A reporter has enormous power to hurt people, says the veteran journalist. Therefore you’ve got an obligation to be fair, to find out the other side of the story, and to consider the consequences of what your writing.

Question: What are some of the most difficult ethical issues you've faced as a journalist?

Carl Bernstein:  The most important ethical issues and the most difficult ones are the human ones because a reporter has enormous power to hurt people.  And the best example I can give of it is not in Watergate, but one of the favorite stories that I have ever done that I really enjoyed doing was a huge takeout about a  group of people who are part white, part black, part Indian.  They are known as Tri-Racial Isolates.  And there are a couple hundred thousand people organized in tri-racial isolate communities in America.  And the particular group I wrote about were called the We Sorts.  And they lived in Southern Maryland.  And they had never been able, like most tri-racial isolate groups, to integrate with either the society at large, with blacks, or with whites.  So they had evolved.  And there are many of these communities, the Melungeons in Tennessee, the Jackson Whites in New Jersey, that We Sorts in Maryland which comes from an expression that "We sorts of people are different than you sorts of people."  And I wrote about this amazing community.  And little did I think that the children would be ostracized in school because they share their six core last names... there’s a lot of inter-marriage.  And children of these six core families were really ostracized in school.
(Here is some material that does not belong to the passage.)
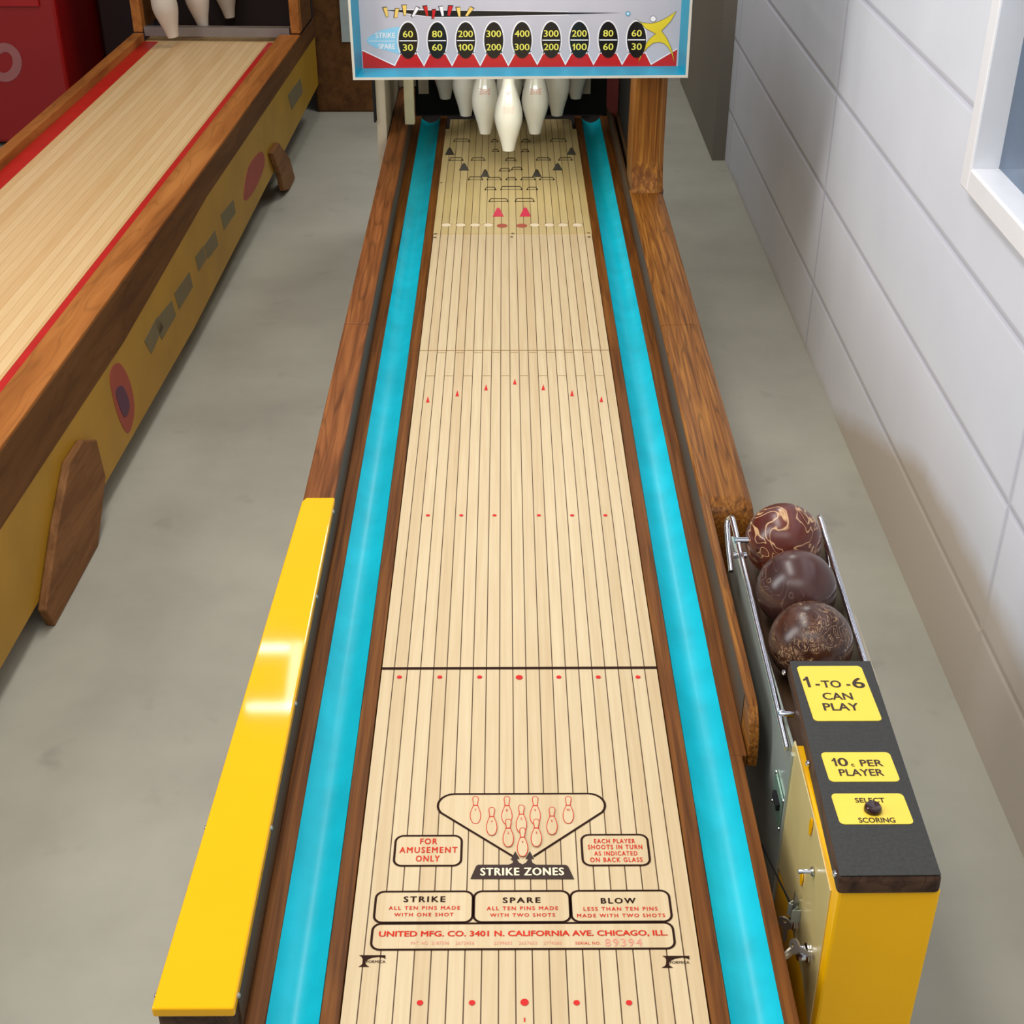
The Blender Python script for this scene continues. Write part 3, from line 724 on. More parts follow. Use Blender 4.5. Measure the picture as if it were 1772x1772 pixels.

And it really made me think.  As a number of other... I think more than anything, I always has a consciousness of how you have the power to hurt someone.  And therefore you’re obligation to be fair, to give people an opportunity to say, “Hey, is this really what happened?”  And to look at the consequences of what now.  Could I have avoided?  I don’t know what I could have done to avoid that hurt, but it was one of those things that made me very conscious.